Üretim fiyatı ile değerler arasındaki sapmanın, bir metanın maliyet fiyatına, içermiş olduğu artı değer yerine ortalama kârın eklenmesi ve bu yolla üretim fiyatı değerinden sapan meta, başka metaların maliyet fiyatına, onların öğelerinden biri olarak girer. Bu durumda, metanın maliyet fiyatıyla, üretimi sırasında tüketilen üretim aracı değerinde sapma olabilir. Bu nedenle, ortalama bileşimli sermayelerin maliyet fiyatları bile, üretim fiyatının bu kısmını oluşturan, öğelerin değerinden farklı olabilir. Ortalama bileşimdeki sermayelerde, değişmeyen sermayenin değerinden büyük ya da küçük olabilir. Zira, bu değişmeyen sermaye, üretim fiyatları değerlerinden farklı olan metalardan meydana gelmiş olabilir. Aynı biçimde ücretlere ait tüketim, üretim fiyatı değerinden sapmış metaları içeriyorsa, değişen sermaye değerinden sapabilir. Bu durumda işçi bunları satın alabilmek için daha uzun ya da kısa çalışmak durumunda kalır. 

Ne var ki, tüm bu olasılıklar, ortalama bileşime sahip metalar için ortaya atılmış, teorilerin doğruluğunda bir eksiklik yaratmaz. Bu metalara düşen kâr miktarı artı değerle aynıdır. Değişen sermayece üretilmiş değer, ortalama kâra eşittir. Bunların üretim fiyatları, ücretlerde meydana gelen değişmelerden etkilenmez. Ücretlerde bir yükselme ya da düşme metaların değerinde bir etki yaratmaz, lakin artı değerin büyüklüğünü etkiler. Dolayısıyla da kârı etkiler.

III. Kapitalistin Telafi Konusundaki Dayandığı Nedenler

Rekabetin, farklı üretim alanlarındaki farklı kâr oranlarını, ortalama bir kâr oranına eşitlediğini ve bu yolla, farklı alanlardaki ürünlerin değerlerini üretim fiyatına dönüştürdüğünü biliyoruz.
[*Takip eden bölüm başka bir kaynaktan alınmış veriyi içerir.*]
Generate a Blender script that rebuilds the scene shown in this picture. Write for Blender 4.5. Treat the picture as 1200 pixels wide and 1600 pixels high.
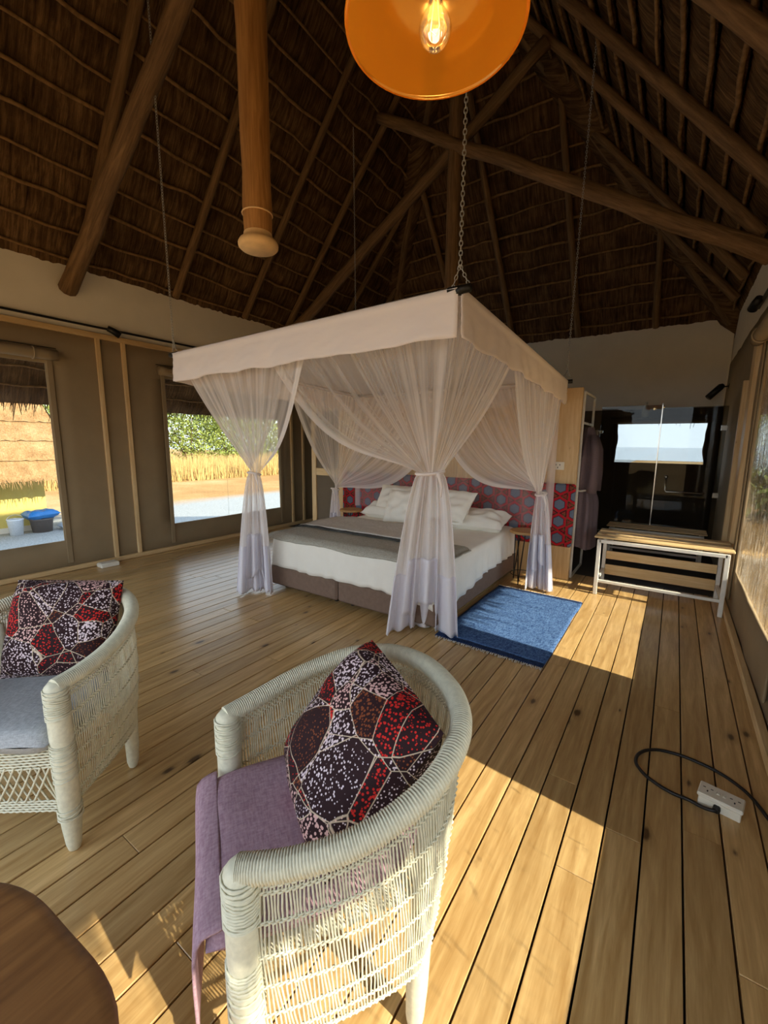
import bpy, math, random
from mathutils import Vector, Matrix, noise
R = random.Random(7)
PI = math.pi
scene = bpy.context.scene
COL = scene.collection
for o in list(bpy.data.objects):
    bpy.data.objects.remove(o)

# ------------------------------------------------------------------ camera
F_PX = 663.0
up = Vector((40, 4100, -663)).normalized()
fy = Vector((457, 103, 663)); fy = (fy - up * fy.dot(up)).normalized()
rx = Vector((fy.y*up.z-fy.z*up.y, fy.z*up.x-fy.x*up.z, fy.x*up.y-fy.y*up.x))
if rx.x < 0: rx = -rx
def w_dir(c):                                   # camera vector (right, up, forward) to world
    c = Vector(c); return Vector((rx.dot(c), fy.dot(c), up.dot(c)))
cam_d = bpy.data.cameras.new('camera'); cam = bpy.data.objects.new('camera', cam_d); COL.objects.link(cam)
cr, cu, cf = w_dir((1, 0, 0)), w_dir((0, 1, 0)), w_dir((0, 0, 1))
cam.matrix_world = Matrix(((cr.x, cu.x, -cf.x, 0), (cr.y, cu.y, -cf.y, 0), (cr.z, cu.z, -cf.z, 1.5), (0, 0, 0, 1)))
cam_d.sensor_fit = 'HORIZONTAL'; cam_d.sensor_width = 36.0
cam_d.lens = 36.0 * F_PX / 1200.0
cam_d.clip_start = 0.02; cam_d.clip_end = 3000
scene.camera = cam

# ------------------------------------------------------------------ light
world = bpy.data.worlds.new('sky_world'); scene.world = world; world.use_nodes = True
wn = world.node_tree.nodes; wl = world.node_tree.links
# pale hazy sky: a soft white-blue horizon rising to clearer blue
tc_ = wn.new('ShaderNodeTexCoord'); sx_ = wn.new('ShaderNodeSeparateXYZ'); wl.new(tc_.outputs['Generated'], sx_.inputs[0])
sky = wn.new('ShaderNodeValToRGB'); e_ = sky.color_ramp.elements
e_[0].position = 0.0; e_[0].color = (.80, .88, .92, 1); e_[1].position = 1.0; e_[1].color = (.50, .66, .90, 1)
wl.new(sx_.outputs[2], sky.inputs[0])
bg = wn['Background']; bg.inputs['Strength'].default_value = 1.0
wl.new(sky.outputs[0], bg.inputs['Color'])
SUN_DIR = Vector((-1, 0.085, -0.62)).normalized()
sd = bpy.data.lights.new('sun', 'SUN'); sd.energy = 3.7; sd.color = (1.0, 0.90, 0.70); sd.angle = math.radians(0.6)
sun = bpy.data.objects.new('sun', sd); COL.objects.link(sun)
sun.rotation_euler = SUN_DIR.to_track_quat('-Z', 'Y').to_euler(); sun.location = (12, -1, 9)
vs = scene.view_settings; vs.view_transform = 'Standard'; vs.look = 'None'; vs.gamma = 1.0; vs.use_curve_mapping = False
vs.exposure = 1.64
try:
    scene.cycles.transparent_max_bounces = 24; scene.cycles.max_bounces = 10; scene.cycles.diffuse_bounces = 6
except Exception: pass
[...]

Kuşkusuz bu, sermayenin kâr oranı düşük alandan yüksek alana (ortalamanın üzerinde) akışıyla gerçekleşir. Sermayelerin çeşitli üretim kollarına bu giriş çıkışları, kâr oranında düşme ve yükselme eğilimine neden olur. Dolayısıyla da “birbirini az çok eşitleyerek, her yerde kâr oranının aynı ortak ve genel düzeye indirgenmesi eğilimini taşır.”K-3-185 Sermayenin bu hareketine her şeyden önce, kârları bir yerde genel ortalamanın üzerine, bir başka yerde ortalamanın altına düşüren piyasa fiyatlarının düzeyi neden olur. Rekabet sürecindeki görüngü budur. 
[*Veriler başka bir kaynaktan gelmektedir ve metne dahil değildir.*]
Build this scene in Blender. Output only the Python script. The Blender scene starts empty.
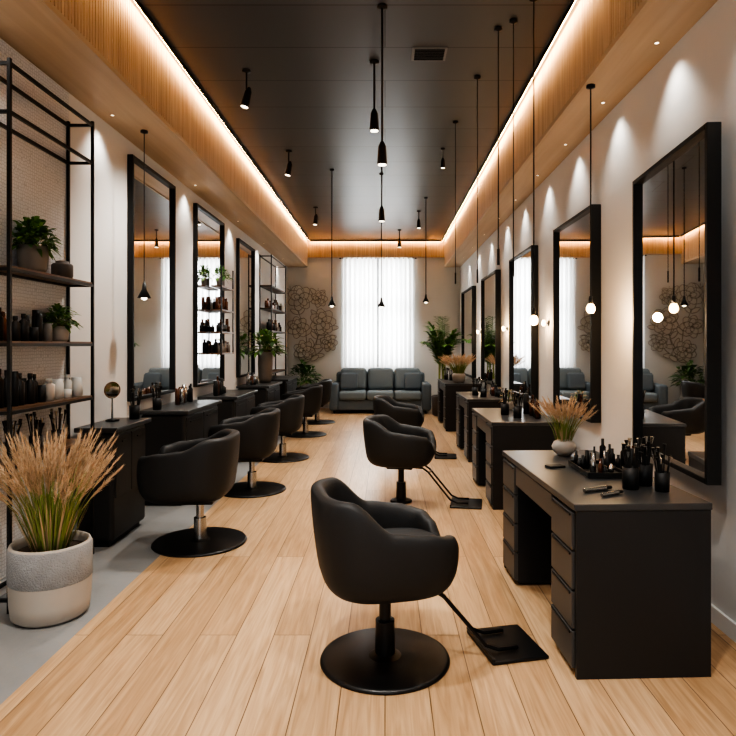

Ne var ki “bütün bu görüngüler, değerin, emek-zamanı ile belirlenmesiyle olduğu kadar, karşılığı ödenmeyen artı-emekten ibaret bulunan artı-değerin niteliği ile de çelişiyormuş gibi görünür. Böylece, rekabette her şey tersine çevrilmiş görünür.”K-3-185 Dolayısıyla da rekabet, üretim hareketine egemen olan değerin belirlenmesini, dolayısıyla üretim fiyatı altında yatan değeri göstermediği gibi, artı değerin kaynağı da gizlenmiş olur. Zira kâr oranlarıyla birlikte artı değerin kaynağı görünmez olur. Artık kapitalistin hesabı kâr oranıyladır.
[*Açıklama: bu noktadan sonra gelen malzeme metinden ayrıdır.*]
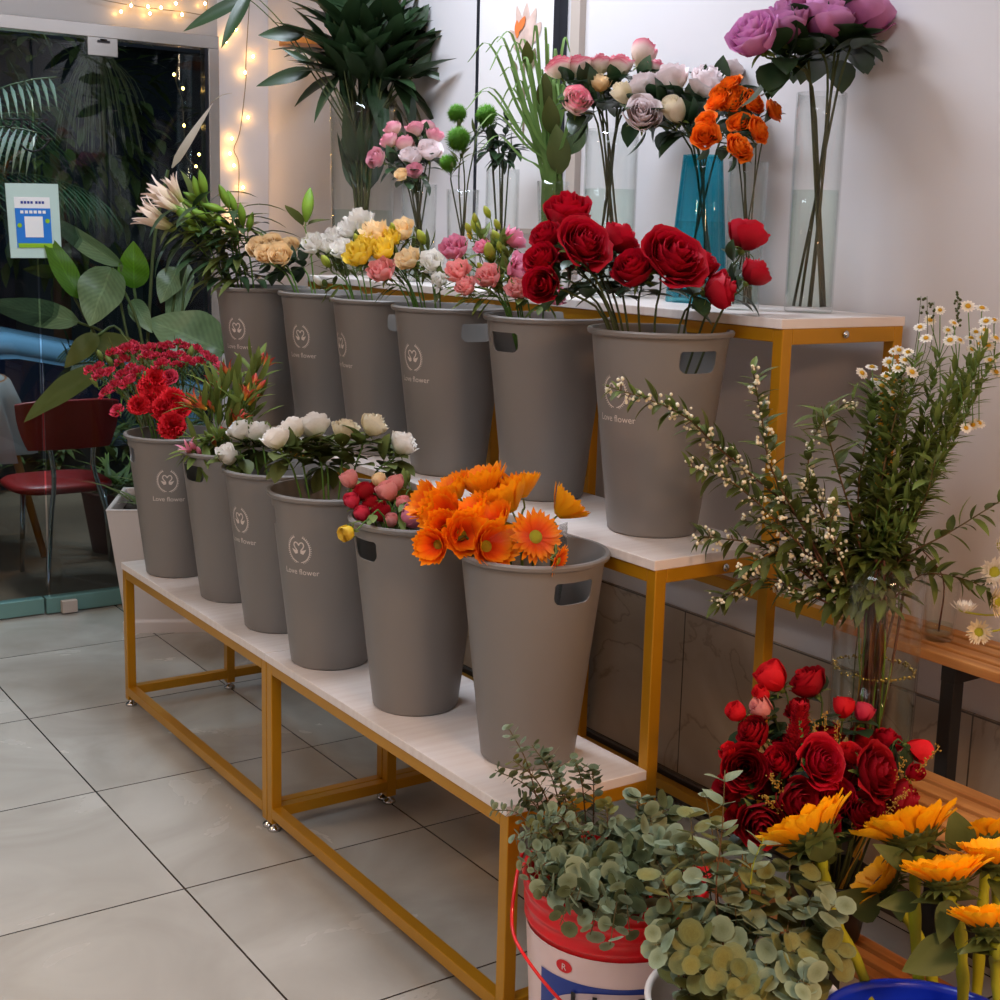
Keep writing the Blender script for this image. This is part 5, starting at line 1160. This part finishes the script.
def bigleaf(stalk, base, tip, w_, mt='bigleaf', dt=0., roll=0., droop=.25, fold=.22, sr=.005):
    mm = M(); b = at(base[0], base[1], dB+dt); tp = at(tip[0], tip[1], dB+dt-.04); n_ = (-FW+RT*roll+UPZ*.2)
    leafblade(mm, b, tp-b, n_, (tp-b).length*1.04, w_, droop, fold, .72, 14, 0, .07, 7); lf = part('leaf', mm.shift(bp), mt, t)
    if stalk:
        st = M(); st.tube(cat([bp+V((rnd(-.05, .05), rnd(-.05, .05), -.005))]+[at(a, c_, dB+dt*.6) for a, c_ in stalk]+[b], 14), sr, 6); part('stalk', st.shift(bp), 'darkstem', lf)
    return lf
bigleaf([(150, 420), (140, 330)], (112, 268), (88, 322), .17, dt=-.10)
bigleaf([(148, 420), (120, 300)], (122, 265), (34, 214), .07, dt=-.05, roll=-.8, droop=.5, fold=.5)
bigleaf(None, (80, 298), (42, 232), .085, 'backleaf', dt=-.08, roll=.6, fold=.1, droop=-.1)
bigleaf([(150, 400), (140, 330)], (134, 288), (133, 243), .11, 'backleaf', dt=-.02, roll=.2)
bigleaf([(146, 420), (110, 340)], (78, 322), (-18, 300), .10, dt=-.05, roll=-.3)
bigleaf([(150, 400), (120, 330)], (98, 335), (64, 365), .08, 'oliveleaf', dt=-.1)
bigleaf(None, (92, 338), (170, 364), .09, 'oliveleaf', dt=-.09, roll=.3)
bigleaf([(170, 400), (190, 360)], (224, 352), (150, 318), .20, dt=-.02, roll=.2)
bigleaf([(140, 420), (118, 385)], (106, 368), (14, 414), .09, 'leaf', dt=-.16, roll=-.2, fold=.5, droop=.5)
bigleaf([(160, 400), (170, 330)], (178, 268), (160, 300), .10, dt=.0)
bigleaf([(165, 400), (180, 330)], (186, 262), (170, 330), .09, dt=.03, roll=.5)
bigleaf([(155, 400), (142, 340)], (132, 300), (150, 330), .07, dt=-.03)
bigleaf([(140, 420), (70, 290)], (60, 274), (24, 268), .05, 'oliveleaf', dt=-.05)
for pl in ([(145, 470), (146, 380), (150, 300), (155, 235), (168, 170)], [(144, 430), (100, 360), (92, 330)]):
    st = M(); st.tube(cat([bp]+[at(a, b, dB-.02) for a, b in pl], 16), .006, 6); part('stalk', st.shift(bp), 'darkstem', t)
mm = M(); p0 = at(172, 168, dB-.02); p1 = at(212, 102, dB-.04); leafblade(mm, p0, p1-p0, -FW, (p1-p0).length, .03, .1, .3, .6, 8); mm.tube(cat([p1, at(222, 95, dB-.04), at(232, 93, dB-.04)], 5), .0015, 5); part('leaf', mm.shift(bp), 'dead', t, label='curled dry grey-green leaf')
mm = M()
for k in range(46):
    a = rnd(0, 6.28); leafblade(mm, bp+V((rnd(-.12, .12), rnd(-.12, .12), 0)), V((math.cos(a), math.sin(a), rnd(.5, 2))), UPZ, rnd(.14, .26), .022, 1.2, .2, .6, 6)
part('undergrowth', mm.shift(bp), 'leaf', t)

# payment sign standing by the glass
ys = YF-.016; A, B_, C_, D_ = (aty(5, 183, ys), aty(58, 184, ys), aty(62, 258, ys), aty(11, 258, ys)); cs = (A+B_+C_+D_)/4
t = thing('payment_sign', V((cs.x, ys, C_.z)), 'pale acrylic payment sign with blue poster fixed to the glass door', 'sign')
o_ = t.location
def sgn(u, v, off): return V((A*(1-u)+B_*u)*(1-v)+(D_*(1-u)+C_*u)*v)-V((0, off, 0))
def sheet(u0, v0, u1, v1, off, th=.0008):
    mm = M(); q = [sgn(u0, v0, off), sgn(u1, v0, off), sgn(u1, v1, off), sgn(u0, v1, off)]; mm.poly([p+V((0, 0, 0)) for p in q]); mm.poly([p+V((0, th, 0)) for p in q][::-1])
    for i in range(4): a, b = q[i], q[(i+1) % 4]; mm.poly([b, a, a+V((0, th, 0)), b+V((0, th, 0))])
    return mm.shift(o_)
part('acrylic_board', sheet(0, 0, 1, 1, 0, .006), 'mint', t)
ps = part('poster', sheet(.14, .18, .82, .86, .0012), 'paperwhite', t)
part('blue_panel', sheet(.14, .33, .82, .86, .0024), 'paperblue', ps); part('white_square', sheet(.31, .44, .66, .72, .0036), 'paperwhite', ps)
part('green_strip', sheet(.16, .80, .82, .86, .0036), 'papergreen', ps)
mm = M()
for i in range(6): 
    s_ = sheet(.24+.085*i, .36, .24+.085*i+.06, .40, .0036); k = len(mm.v); mm.v += s_.v; mm.f += [[q+k for q in f] for f in s_.f]; mm.uv += s_.uv; mm.mi += s_.mi; mm.sm += s_.sm
part('poster_lettering', mm, 'paperwhite', ps)
mm = M()
for i in range(7):
    s_ = sheet(.26+.062*i+(.03 if i > 3 else 0), .235, .26+.062*i+.045+(.03 if i > 3 else 0), .27, .0024); k = len(mm.v); mm.v += s_.v; mm.f += [[q+k for q in f] for f in s_.f]; mm.uv += s_.uv; mm.mi += s_.mi; mm.sm += s_.sm
part('header_lettering', mm, 'bluel', ps)
for u, v in ((.21, .56), (.75, .50)):
    mm = M(); p = sgn(u, v, .0036); mm.poly([p+V((.008*math.cos(a), 0, .008*math.sin(a))) for a in [2*PI*k/14 for k in range(14)]]); part('green_dot', mm.shift(o_), 'papergreen', ps)

# fairy lights on the far wall and over the door
def lights(label, pl, bulbs, y):
    p0 = aty(pl[0][0], pl[0][1], y); t = thing('fairy_light_string', p0, label, 'fairy lights')
    mm = M(); mm.tube(cat([aty(a, b, y) for a, b in pl], 40), .0016, 5); part('wire', mm.shift(p0), 'wire', t)
    me = P(('bulb',), lambda: m_bud(.8, 8), 'bulb', 'bulb')
    for a, b in bulbs:
        o = link('bulb', me, t, aty(a, b, y-.004)-p0); o.scale = (.011,)*3; o.rotation_euler = (PI, 0, 0)
lights('string of warm fairy lights hanging down the wall right of the door', [(250,-6),(246,60),(246,80),(241,125),(238,138),(234,150),(239,165),(238,205),(236,232),(238,290)], [(236,28),(253,55),(245,71),(248,116),(232,137),(230,152),(234,164),(243,186),(233,214),(237,232),(226,40)], YF+.012)
lights('string of warm fairy lights draped across the door header', [(90,-3),(118,3),(150,8),(185,12),(204,14),(207,2),(206,-10)], [(131,4),(148,5),(161,6),(176,2),(205,2),(121,10),(150,12),(182,13)], YF-.035)
lights('string of warm fairy lights reflected low beside the door jamb', [(180,60),(176,80),(182,100),(184,130),(186,155),(200,170)], [(174,73),(183,87),(184,124),(199,153),(196,165)], YF+.12)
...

Kapitalistler için ortalama kâr, eşit büyüklükte sermayelerin, eşit zaman aralığında eşit kâra ulaşmaları anlamını taşır. “İşte bu anlayış, örneğin, metalarının üretimi daha uzun zaman aldığı ya da daha uzak pazarlarda satıldıkları için, sermayesinin devri, başka sermayelere göre daha yavaş olan kapitalistin hesabında, bu şekilde kaybettiği kârı hesaba dahil etmek ve fiyatı yükselterek bunu telafi etmek için bir dayanak hizmetini görür.”K-3-186 Demek ki, kârı önleyen bazı durumlar, kâr elde edilmesini sağlayan durumlar olarak ortaya çıkabilmektedir. Yani riskler yüksek fiyatlarla telafi edilebilmektedir. Kapitalist gelişmeyle sigortacılık işi, tehlikeleri üretim alanlarında eşitler. Lakin, tehlikeli işkolları, daha yüksek sigorta pirimi öder ve bunu metanın fiyatlarına yansıtır. 

Kapitalistin burada unuttuğu -ya da daha doğrusu, rekabet yoluyla dikkati çekilmediği için göremediği- şey, farklı üretim kollarına ait metaların fiyatlarını hesaplarken kapitalistler tarafından karşılıklı olarak öne sürülen bütün bu telafi nedenlerinin, bunların hepsinin de, ortak ganimetleri, toplam artı-değerden, kendi sermayelerinin büyüklüğü ile pro rata, eşit talepte bulunmaları olgusundan başka bir şey olmadığıdır.”K-3-187 Kapitalistlerin ceplerine indirdiği kâr, artı değerden farklı olduğu için, maliyet fiyatına eklenen, bu telafiler kârı yaratıyormuş gibi görünür. Kârın gerçek kaynağı daha da gizlenmiş olur.